En 1741 dans ses Essais moraux et politiques, Hume intitule une de ses réflexions : De la superstition et de l’enthousiasme. Il y fait une distinction entre deux fausses religions qui s’opposent autant à la vraie religion qu’à la saine raison et à la philosophie. A la différence donc de la conclusion de l'Enquête sur les principes de la morale, c’est à l’intérieur même de la religion que le couple superstition/enthousiasme permet d’opérer cette fois une distinction.
Dès les premières lignes, Hume fait la genèse de la superstition, je cherche alors dans ce texte une clarification de la dimension artificielle de la philosophie pascalienne, telle que Hume l’a dénoncée. Or, je trouve bien plus une référence à la nature qu' à l’artifice :
« L’esprit de l’homme est sujet à certaines terreurs et appréhensions inexplicables procédant ou bien d’une situation privée ou publique malheureuse, d’une santé déficiente, d’une tendance dépressive ou mélancolique, ou bien de la concomitance de toutes ces circonstances. Dans un tel état d’esprit, des maux infinis et inconnus sont redoutés d’agents inconnus ; et là où manquent de réels objets de terreur, l’âme agissant à son détriment et favorisant son inclination prédominante en découvre d’imaginaires, à la malignité et au pouvoir desquels elle n’attribue aucune limite. Ces ennemis étant complètement invisibles et inconnus, les méthodes employées pour les apaiser sont également inexplicables, consistant en cérémonies, observances, mortifications, sacrifices, offrandes, ou toute pratique, même absurde ou frivole, que la folie ou la canaillerie préconise à une crédulité aveugle et terrifiée. Faiblesse, peur, mélancolie alliées à l’ignorance, sont donc les véritables sources de la superstition. » (Essais moraux, politiques et littéraires traduction de Jean-Pierre Jackson Editions Alive p.116)

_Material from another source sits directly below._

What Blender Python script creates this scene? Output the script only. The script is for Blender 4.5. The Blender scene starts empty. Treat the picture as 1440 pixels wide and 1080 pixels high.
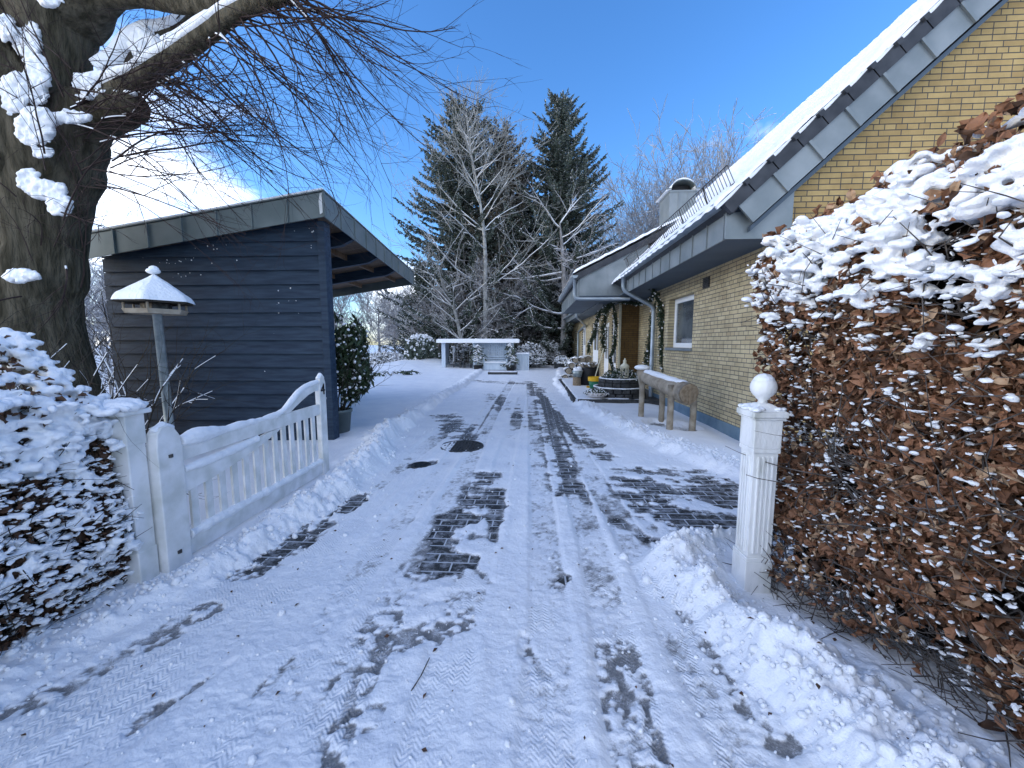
import bpy, math, random
import numpy as np
from math import radians, sin, cos, pi
rng = np.random.default_rng(7); random.seed(7)
scene = bpy.context.scene
COL = scene.collection
A = lambda *a: np.array(a, float)

# ------------------------------------------------------------------ camera
FPX, CH = 545.0, 1.45
YAW, PIT = radians(3.03), radians(5.97)
CF = A(-sin(YAW)*cos(PIT), cos(YAW)*cos(PIT), -sin(PIT)); CR = A(cos(YAW), sin(YAW), 0); CU = np.cross(CR, CF)
CO = A(0, 0, CH)
def ray(x, y): return CF + CR*(x-720)/FPX + CU*(540-y)/FPX
def onG(x, y, z=0): v = ray(x, y); return CO + v*(z-CH)/v[2]          # surveyed points of the place, read off the photograph
def onY(x, y, Y): v = ray(x, y); return CO + v*Y/v[1]
def onX(x, y, X): v = ray(x, y); return CO + v*X/v[0]
cam = bpy.data.cameras.new('camera'); co = bpy.data.objects.new('camera', cam); COL.objects.link(co)
cam.sensor_width = 36; cam.lens = 36*FPX/1440; cam.clip_end = 2000; cam.clip_start = .05
co.location = CO; co.rotation_euler = (pi/2-PIT, 0, YAW); scene.camera = co

# ------------------------------------------------------------------ noise
TAB = rng.random((256, 256))
def vnoise(x, y):
    xi = np.floor(x).astype(int); yi = np.floor(y).astype(int); fx = x-xi; fy = y-yi
    fx = fx*fx*(3-2*fx); fy = fy*fy*(3-2*fy); a = xi & 255; b = yi & 255; a1 = (xi+1) & 255; b1 = (yi+1) & 255
    return (TAB[a, b]*(1-fx)+TAB[a1, b]*fx)*(1-fy)+(TAB[a, b1]*(1-fx)+TAB[a1, b1]*fx)*fy
def fbm(x, y, s, o=4, seed=0):
    r = 0; amp = .5; t = 0
    for i in range(o):
        r = r+amp*vnoise(x*s+seed*17.3+i*5.1, y*s+seed*9.7+i*3.3); t += amp; amp *= .5; s *= 2.03
    return r/t
def sm(e0, e1, x): t = np.clip((x-e0)/(e1-e0), 0, 1); return t*t*(3-2*t)

# ------------------------------------------------------------------ materials
def mat(name, c1, c2=None, scale=8, rough=.7, bump=0, bscale=60, metal=0, lo=.35, hi=.65, stretch=(1, 1, 1), island=0, spec=.3, snow=0):
    m = bpy.data.materials.new(name); m.use_nodes = True; n = m.node_tree.nodes; l = m.node_tree.links
    b = n['Principled BSDF']; b.inputs['Roughness'].default_value = rough; b.inputs['Metallic'].default_value = metal
    b.inputs['Specular IOR Level'].default_value = spec
    g = n.new('ShaderNodeNewGeometry'); mp = n.new('ShaderNodeMapping'); mp.inputs['Scale'].default_value = stretch
    l.new(g.outputs['Position'], mp.inputs[0])
    col = None
    if c2 is not None:
        t = n.new('ShaderNodeTexNoise'); t.inputs['Scale'].default_value = scale; t.inputs['Detail'].default_value = 5
        l.new(mp.outputs[0], t.inputs['Vector'])
        r = n.new('ShaderNodeMapRange'); r.inputs[1].default_value = lo; r.inputs[2].default_value = hi; l.new(t.outputs[0], r.inputs[0])
        x = n.new('ShaderNodeMix'); x.data_type = 'RGBA'; x.inputs[6].default_value = (*c1, 1); x.inputs[7].default_value = (*c2, 1)
        fac = r.outputs[0]
        if island:
            a = n.new('ShaderNodeMath'); a.operation = 'MULTIPLY_ADD'; a.inputs[1].default_value = island; l.new(g.outputs['Random Per Island'], a.inputs[0])
            s = n.new('ShaderNodeMath'); s.operation = 'MULTIPLY'; s.inputs[1].default_value = 1-island; l.new(fac, s.inputs[0]); l.new(s.outputs[0], a.inputs[2]); fac = a.outputs[0]
        l.new(fac, x.inputs[0]); col = x.outputs[2]
    if snow:
        sp = n.new('ShaderNodeSeparateXYZ'); l.new(g.outputs['True Normal'], sp.inputs[0])
        t2 = n.new('ShaderNodeTexNoise'); t2.inputs['Scale'].default_value = 5; t2.inputs['Detail'].default_value = 6; l.new(g.outputs['Position'], t2.inputs['Vector'])
        ad = n.new('ShaderNodeMath'); ad.operation = 'ADD'; l.new(sp.outputs[2], ad.inputs[0]); l.new(t2.outputs[0], ad.inputs[1])
        r2 = n.new('ShaderNodeMapRange'); r2.inputs[1].default_value = 1.5-snow; r2.inputs[2].default_value = 1.6-snow; l.new(ad.outputs[0], r2.inputs[0])
        x2 = n.new('ShaderNodeMix'); x2.data_type = 'RGBA'; x2.inputs[6].default_value = (*c1, 1); x2.inputs[7].default_value = (.8, .82, .86, 1)
        if col: l.new(col, x2.inputs[6])
        l.new(r2.outputs[0], x2.inputs[0]); col = x2.outputs[2]
    if col: l.new(col, b.inputs['Base Color'])
    else: b.inputs['Base Color'].default_value = (*c1, 1)
    if bump:
        t = n.new('ShaderNodeTexNoise'); t.inputs['Scale'].default_value = bscale; t.inputs['Detail'].default_value = 6; l.new(mp.outputs[0], t.inputs['Vector'])
        bp = n.new('ShaderNodeBump'); bp.inputs['Strength'].default_value = 1; bp.inputs['Distance'].default_value = bump
        l.new(t.outputs[0], bp.inputs['Height']); l.new(bp.outputs[0], b.inputs['Normal'])
    return m
def brickmat(name, axis, c1, c2, mortar, bw, rh, ms=.011, noisec=None):
    m = bpy.data.materials.new(name); m.use_nodes = True; n = m.node_tree.nodes; l = m.node_tree.links
    b = n['Principled BSDF']; b.inputs['Roughness'].default_value = .85; b.inputs['Specular IOR Level'].default_value = .2
    g = n.new('ShaderNodeNewGeometry'); s = n.new('ShaderNodeSeparateXYZ'); c = n.new('ShaderNodeCombineXYZ'); l.new(g.outputs['Position'], s.inputs[0])
    l.new(s.outputs[axis[0]], c.inputs[0]); l.new(s.outputs[axis[1]], c.inputs[1])
    t = n.new('ShaderNodeTexBrick'); t.inputs['Scale'].default_value = 1; t.inputs['Brick Width'].default_value = bw; t.inputs['Row Height'].default_value = rh
    t.inputs['Mortar Size'].default_value = ms*.5; t.inputs['Mortar Smooth'].default_value = .15; t.inputs['Bias'].default_value = -.1
    t.squash = .5; t.squash_frequency = 3; t.offset = .5; t.offset_frequency = 2
    t.inputs['Color1'].default_value = (*c1, 1); t.inputs['Color2'].default_value = (*c2, 1); t.inputs['Mortar'].default_value = (*mortar, 1)
    l.new(c.outputs[0], t.inputs['Vector'])
    nz = n.new('ShaderNodeTexNoise'); nz.inputs['Scale'].default_value = 2.2; nz.inputs['Detail'].default_value = 8; nz.inputs['Roughness'].default_value = .7; l.new(g.outputs['Position'], nz.inputs['Vector'])
    mr = n.new('ShaderNodeMapRange'); mr.inputs[1].default_value = .3; mr.inputs[2].default_value = .7; mr.inputs[3].default_value = .74; mr.inputs[4].default_value = 1.15; l.new(nz.outputs[0], mr.inputs[0])
    mx = n.new('ShaderNodeMix'); mx.data_type = 'RGBA'; mx.blend_type = 'MULTIPLY'; mx.inputs[0].default_value = 1; l.new(t.outputs['Color'], mx.inputs[6]); l.new(mr.outputs[0], mx.inputs[7])
    l.new(mx.outputs[2], b.inputs['Base Color'])
    n2 = n.new('ShaderNodeTexNoise'); n2.inputs['Scale'].default_value = 90; n2.inputs['Detail'].default_value = 4; l.new(g.outputs['Position'], n2.inputs['Vector'])
    ma = n.new('ShaderNodeMath'); ma.operation = 'MULTIPLY_ADD'; ma.inputs[1].default_value = -1.6; l.new(t.outputs['Fac'], ma.inputs[0]); l.new(n2.outputs[0], ma.inputs[2])
    bp = n.new('ShaderNodeBump'); bp.inputs['Distance'].default_value = .009; bp.inputs['Strength'].default_value = .9; l.new(ma.outputs[0], bp.inputs['Height']); l.new(bp.outputs[0], b.inputs['Normal'])
    return m
SNOW = mat('snow', (.82, .84, .87), (.74, .77, .82), 3, .55, .006, 55, spec=.35)
SNOWF = mat('fresh_snow', (.83, .85, .88), (.76, .79, .83), 9, .6, .012, 38, spec=.3)
ZINC = mat('zinc', (.17, .20, .215), (.25, .28, .295), 2.2, .45, .001, 12, metal=.35)
ZINCD = mat('dark_zinc', (.125, .16, .165), (.17, .205, .21), 3, .5, .001, 10, metal=.3)
GUT = mat('gutter_zinc', (.24, .29, .33), (.34, .39, .43), 5, .4, metal=.5)
TILE = mat('black_tile', (.018, .022, .03), (.04, .045, .055), 6, .4, .001, 30)
SOFF = mat('soffit_paint', (.06, .085, .115), (.085, .115, .145), 1.5, .6)
SIDING = mat('dark_blue_siding', (.014, .028, .052), (.030, .053, .086), 3, .62, .0018, 26, stretch=(1, 6, 9), spec=.25)
WHITE = mat('white_paint', (.76, .77, .78), (.55, .57, .55), 7, .5, .0015, 40)
OLDWHITE = mat('weathered_white_paint', (.76, .77, .77), (.36, .37, .30), 7, .6, .004, 45, lo=.44, hi=.78, stretch=(1, 1, .45))
PLASTIC = mat('white_frame', (.78, .8, .82), None, rough=.35)
GLASS = mat('window_glass', (.03, .04, .05), (.10, .12, .13), 2.5, .06, spec=.8)
PLINTH = mat('plinth_paint', (.10, .17, .24), (.16, .24, .31), 4, .7, .002, 40)
BRICKS = brickmat('yellow_brick_side', (1, 2), (.54, .46, .29), (.41, .34, .21), (.10, .10, .10), .25, .0652)
BRICKG = brickmat('yellow_brick_gable', (0, 2), (.50, .355, .155), (.37, .25, .105), (.09, .085, .08), .25, .0652)
BRICKB = brickmat('brown_brick', (0, 2), (.20, .12, .045), (.14, .085, .035), (.06, .05, .04), .25, .0652)
BARK = mat('old_bark', (.042, .038, .026), (.115, .102, .075), 9, .95, .05, 22, stretch=(1.6, 1.6, .3), spec=.1)
BARKD = mat('dark_bark', (.028, .024, .021), (.055, .05, .042), 12, .9, .01, 40, spec=.1)
TWIG = mat('twig_bark', (.028, .018, .018), (.05, .035, .032), 10, .85, spec=.15)
TWIGH = mat('hedge_twig', (.045, .038, .034), (.12, .11, .105), 20, .85, spec=.1)
TWIGF = mat('frosted_twig', (.40, .41, .43), (.23, .215, .21), 3, .9, spec=.1, snow=.5)
TWIGB = mat('brown_twig', (.16, .155, .15), (.27, .265, .265), 5, .9, spec=.1, snow=.35)
BIRCH = mat('pale_bark', (.34, .35, .345), (.19, .19, .18), 5, .85, .004, 20, spec=.1, snow=.42)
LEAFB = mat('dry_beech_leaf', (.085, .040, .022), (.31, .155, .088), 14, .65, .003, 50, island=.75, spec=.25)
LEAFT = mat('tan_beech_leaf', (.26, .15, .09), (.45, .32, .21), 14, .7, .003, 50, island=.7, spec=.2)
LEAFD = mat('dark_dry_leaf', (.04, .026, .02), (.14, .075, .045), 12, .7, island=.7, spec=.2)
LEAFG = mat('evergreen_leaf', (.012, .026, .012), (.035, .06, .025), 8, .45, island=.5, spec=.4)
NEEDLE = mat('spruce_needles', (.042, .058, .046), (.12, .145, .12), 1.2, .8, island=.5, spec=.15)
NEEDLEB = mat('brown_needles', (.07, .068, .052), (.15, .14, .115), 1.5, .85, island=.5, spec=.1)
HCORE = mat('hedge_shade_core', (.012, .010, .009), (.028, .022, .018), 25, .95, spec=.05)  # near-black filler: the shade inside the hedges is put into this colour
LOGW = mat('weathered_log', (.22, .185, .14), (.36, .32, .26), 9, .85, .008, 30, stretch=(1, 1, 1), spec=.15)
LOGE = mat('cut_log_end', (.26, .21, .15), (.17, .13, .09), 22, .85, .006, 50, spec=.1)
STONE = mat('dark_wet_stone', (.025, .027, .03), (.055, .058, .06), 14, .6, .008, 30)
IRON = mat('cast_iron', (.03, .03, .032), (.09, .09, .09), 30, .45, .004, 60, metal=.6)
STEEL = mat('galvanised_steel', (.20, .24, .25), (.30, .34, .35), 20, .42, .001, 30, metal=.6)
SHEDP = mat('pale_blue_boards', (.42, .51, .60), (.52, .60, .68), 4, .6, .002, 30, stretch=(3, 3, .4))
BLACKP = mat('black_plastic', (.01, .01, .011), None, rough=.5)
GREENP = mat('green_plastic', (.01, .13, .07), None, rough=.4)
YELLOWP = mat('yellow_plastic', (.65, .38, .02), None, rough=.4)
CERAM = mat('pale_ceramic', (.55, .52, .52), (.66, .64, .64), 8, .5)
CREAM = mat('cream_metal', (.60, .57, .43), (.50, .48, .38), 14, .5)
WOODU = mat('canopy_boards', (.12, .075, .045), (.20, .135, .085), 5, .75, .003, 30, stretch=(.4, 6, 1))
WOODR = mat('grey_pole_wood', (.33, .28, .2), (.42, .37, .28), 20, .8)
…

La superstition a donc trois conditions, dans l’ordre : l’infortune, la peur et la folie ou la canaillerie.
Quelques lignes plus loin, Hume éclaire la troisième condition : elle est incarnée par « un individu quelconque que sa sainteté de conduite, ou peut-être son impudence et sa ruse fait supposer (au superstitieux) plus favorisé par la Divinité. » Le concept de prêtre (priest) se réfère à un tel individu, « prétendant au pouvoir et à la domination, à un caractère sacré qui soit distinct de la vertu et des bonnes moeurs » qu’il distingue nettement du curé ou pasteur (clergyman), lui tout à fait respectable (reste que la mention de la sainteté de la conduite devient alors passablement mystérieuse).
Ceci dit, Hume est clair : ici le prêtre ne crée pas la superstition, l’ascendant qu’il a naît d’elle.
Je reviens désormais à Pascal : ou bien on le réduit à n’être qu’un superstitieux ordinaire, mais alors on ne comprend pas pourquoi Hume le qualifie d’ « homme d’intelligence et de génie » ni pourquoi il dit de lui qu’il est « dans un autre élément que le reste de l’humanité » ; ou bien il est malgré son génie victime des prêtres (ce qui donne aux prêtres une dimension offensive, conformément à la suite de l’essai : « La superstition s’insinue graduellement et insensiblement ; elle rend les hommes timorés et soumis (la peur produit le prêtre qui la renforce parce qu’il en tire profit, Hume ne me semble pas très loin ici de la position de Kant dans l’opuscule Qu’est-ce que les Lumières ? (1784))) mais reste alors inexplicable tout de même l’idée que Pascal est dans le vide et plus dans l'air.